Dr. Capps' car was about two years old and had been driven 3000 or 4000 miles. Prior to the breaking of the axle it was in good condition and the brakes, both service and emergency, were working properly. Also the steering apparatus was functioning .properly. The rear axles were enclosed in a metal housing and could not be seen, and the experts testified that there was no way that Dr. Capps could have foreseen or suspected that there was danger of an axle breaking.
The car had been made by the Ford Motor Company, one of the largest makers of automobiles, and had been purchased through a reputable Ford dealer or sales agency. So, we think there is no evidence upon which it could be held that Dr. Capps was negligent in not discovering the defective condition of the axle which broke. (
Dr. Capps testified in substance that from the time the axle broke until his car struck the wagon, he was working frantically with the brakes and was trying his best to steer, and that he did not have time or opportunity to blow his horn. That he was in a very serious emergency cannot be questioned. The road was not wide; a wagon was in front of him; another car was approaching from the opposite direction ; there was a bank on his right-hand side of the road and a ditch on his left-hand side; the road was down grade and on a reverse or “S” curve; and he could neither stop his car nor steer it. His testimony that with his frantic efforts to brake and steer his car under these circumstances he had no time or opportunity to blow his horn *27 is not at all unreasonable. Neither do we think that under the circumstances he was negligent in not calling out (by voice) a warning of his approach. He was not asked why he did not call out a warning, and the record does not show whether it could have been heard by the plaintiff had he done so. The record does not show whether the windshield of his ear was open so that his voice would have carried. The horses and wagon must have been making some noise. And the right wheels of the wagon were within a foot and a half of the bank on the right-hand side of the road anyway.

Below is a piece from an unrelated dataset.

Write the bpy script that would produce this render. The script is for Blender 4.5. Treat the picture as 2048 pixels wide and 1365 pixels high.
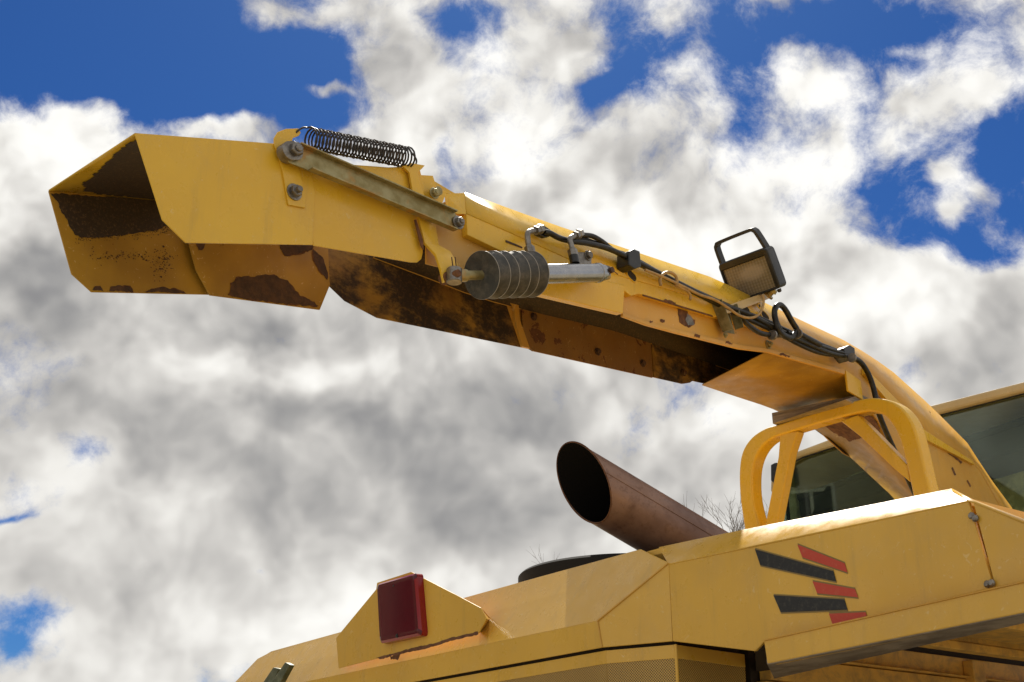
import bpy, bmesh, math, random
from mathutils import Vector, Matrix, Euler

scene = bpy.context.scene
for o in list(bpy.data.objects):
    bpy.data.objects.remove(o, do_unlink=True)
COL = scene.collection
random.seed(7)

# ------------------------------------------------------------------ camera
cam_data = bpy.data.cameras.new("camera")
cam_data.sensor_width = 36.0
cam_data.lens = 43.0664
cam_data.clip_start = 0.05
cam_data.clip_end = 3000.0
cam = bpy.data.objects.new("camera", cam_data)
COL.objects.link(cam)
PITCH = math.radians(22.15334)
cam.location = (0.0, 0.0, 1.6)
cam.rotation_euler = (math.pi / 2 + PITCH, 0.0, 0.0)
scene.camera = cam

# ------------------------------------------------------------------ sun, exposure
SUN_AZ, SUN_EL = math.radians(2.0), math.radians(52.0)
SUN_DIR = Vector((math.sin(SUN_AZ) * math.cos(SUN_EL), math.cos(SUN_AZ) * math.cos(SUN_EL), math.sin(SUN_EL)))
sun_data = bpy.data.lights.new("sun", 'SUN')
sun_data.energy = 4.6
sun_data.angle = math.radians(0.55)
sun_data.color = (1.0, 0.94, 0.84)
sun = bpy.data.objects.new("sun", sun_data)
COL.objects.link(sun)
sun.rotation_euler = SUN_DIR.to_track_quat('Z', 'Y').to_euler()
sun.location = (0, 0, 30)
vs = scene.view_settings
vs.view_transform = 'Standard'
vs.look = 'None'
vs.exposure = 0.40
vs.gamma = 1.0
vs.use_curve_mapping = False

# ------------------------------------------------------------------ sky with clouds
world = bpy.data.worlds.new("World")
scene.world = world
world.use_nodes = True
world.cycles.sampling_method = 'NONE'
WT = world.node_tree
WT.nodes.clear()
WN, WL = WT.nodes, WT.links

def wmath(op, a, b=None, c=None, clamp=False):
    n = WN.new('ShaderNodeMath'); n.operation = op; n.use_clamp = clamp
    for i, v in enumerate((a, b, c)):
        if v is None: continue
        if isinstance(v, (int, float)): n.inputs[i].default_value = v
        else: WL.new(v, n.inputs[i])
    return n.outputs[0]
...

Since we are of the opinion that he was not negligent in failing to blow his horn, we do not think we would be justified in holding that the plaintiff was entitled to go to the jury merely upon the suggestion that Dr. Capps might have called out a warning by voice.

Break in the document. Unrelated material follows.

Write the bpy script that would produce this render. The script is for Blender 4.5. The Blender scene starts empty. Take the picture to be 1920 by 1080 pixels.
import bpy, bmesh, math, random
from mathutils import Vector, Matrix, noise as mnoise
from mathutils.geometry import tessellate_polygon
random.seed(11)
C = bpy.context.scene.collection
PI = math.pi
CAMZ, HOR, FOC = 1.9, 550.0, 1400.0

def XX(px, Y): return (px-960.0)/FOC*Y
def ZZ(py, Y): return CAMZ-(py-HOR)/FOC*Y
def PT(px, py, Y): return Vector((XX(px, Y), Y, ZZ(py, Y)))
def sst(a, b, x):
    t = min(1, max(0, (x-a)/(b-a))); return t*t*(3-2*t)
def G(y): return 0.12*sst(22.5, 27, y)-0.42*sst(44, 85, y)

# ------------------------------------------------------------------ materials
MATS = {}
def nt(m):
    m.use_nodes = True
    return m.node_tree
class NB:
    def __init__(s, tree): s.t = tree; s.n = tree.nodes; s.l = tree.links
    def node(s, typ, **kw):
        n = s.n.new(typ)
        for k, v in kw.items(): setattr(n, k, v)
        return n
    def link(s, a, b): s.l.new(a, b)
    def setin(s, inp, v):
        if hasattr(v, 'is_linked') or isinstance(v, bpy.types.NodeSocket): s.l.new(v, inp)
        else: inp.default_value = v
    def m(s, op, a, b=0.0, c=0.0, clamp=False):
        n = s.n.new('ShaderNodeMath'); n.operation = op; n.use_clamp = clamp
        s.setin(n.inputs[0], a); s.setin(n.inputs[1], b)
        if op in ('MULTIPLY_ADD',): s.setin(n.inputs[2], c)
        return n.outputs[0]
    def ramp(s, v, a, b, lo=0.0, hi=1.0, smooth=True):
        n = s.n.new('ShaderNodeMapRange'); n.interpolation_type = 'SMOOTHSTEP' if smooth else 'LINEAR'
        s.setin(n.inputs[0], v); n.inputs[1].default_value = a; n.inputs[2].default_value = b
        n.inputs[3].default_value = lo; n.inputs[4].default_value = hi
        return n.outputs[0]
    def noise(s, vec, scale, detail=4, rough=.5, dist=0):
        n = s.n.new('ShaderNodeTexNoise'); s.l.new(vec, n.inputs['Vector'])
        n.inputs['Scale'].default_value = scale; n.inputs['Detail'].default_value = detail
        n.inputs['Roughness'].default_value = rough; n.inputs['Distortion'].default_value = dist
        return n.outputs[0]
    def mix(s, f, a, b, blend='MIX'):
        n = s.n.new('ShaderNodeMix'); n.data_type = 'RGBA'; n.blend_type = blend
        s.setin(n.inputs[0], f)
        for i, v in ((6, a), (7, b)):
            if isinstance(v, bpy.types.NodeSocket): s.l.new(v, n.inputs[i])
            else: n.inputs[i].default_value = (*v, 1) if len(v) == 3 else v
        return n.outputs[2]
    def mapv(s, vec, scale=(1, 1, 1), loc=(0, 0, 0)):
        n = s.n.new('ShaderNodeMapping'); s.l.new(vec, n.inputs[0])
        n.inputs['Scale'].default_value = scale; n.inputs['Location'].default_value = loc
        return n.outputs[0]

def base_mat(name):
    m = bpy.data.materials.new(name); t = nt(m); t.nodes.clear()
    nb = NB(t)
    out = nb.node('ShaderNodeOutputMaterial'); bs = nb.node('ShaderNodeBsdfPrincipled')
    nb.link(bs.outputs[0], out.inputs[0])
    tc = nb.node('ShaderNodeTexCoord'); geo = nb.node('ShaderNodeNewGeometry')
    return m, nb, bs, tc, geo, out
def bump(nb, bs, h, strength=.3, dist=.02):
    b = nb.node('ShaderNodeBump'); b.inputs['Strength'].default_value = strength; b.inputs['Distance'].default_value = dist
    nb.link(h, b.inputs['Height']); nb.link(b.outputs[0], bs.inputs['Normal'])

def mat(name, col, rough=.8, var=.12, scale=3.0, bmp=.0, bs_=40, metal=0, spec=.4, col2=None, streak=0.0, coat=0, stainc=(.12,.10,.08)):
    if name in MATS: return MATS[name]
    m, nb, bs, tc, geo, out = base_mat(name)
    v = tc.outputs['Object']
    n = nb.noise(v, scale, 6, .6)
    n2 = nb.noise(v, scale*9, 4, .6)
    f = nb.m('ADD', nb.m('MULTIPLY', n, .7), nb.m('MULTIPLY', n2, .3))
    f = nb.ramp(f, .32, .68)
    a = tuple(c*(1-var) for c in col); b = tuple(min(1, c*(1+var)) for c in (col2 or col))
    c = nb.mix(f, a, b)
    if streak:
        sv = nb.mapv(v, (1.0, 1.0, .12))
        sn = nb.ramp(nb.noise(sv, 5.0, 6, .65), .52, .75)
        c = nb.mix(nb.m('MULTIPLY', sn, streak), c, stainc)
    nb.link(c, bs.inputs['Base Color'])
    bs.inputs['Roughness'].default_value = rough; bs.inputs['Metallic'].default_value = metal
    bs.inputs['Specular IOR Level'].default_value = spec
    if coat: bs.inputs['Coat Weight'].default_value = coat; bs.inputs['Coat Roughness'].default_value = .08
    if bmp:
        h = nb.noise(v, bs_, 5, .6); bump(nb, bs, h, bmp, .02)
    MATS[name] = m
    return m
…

Plaintiff points out that at one point in his testimony Dr. Capps estimated the speed of his car at ten miles per hour and the speed of the wagon at eight. Plaintiff then, deduces that Dr. Capps was gaining on the plaintiff at the rate of two miles per hour. Plaintiff then reasons as follows:
“At this rate he (Dr. Capps) would have closed up the distance of seventy feet between them in 23.8 seconds, because he was going at the rate of 2.93 feet per second. Going at the rate of ten miles per hour he traveled forward -five feet for every one foot of overhauling the plaintiff, so he traveled about 350 feet behind the plaintiff after his axle broke beforg he struck him.”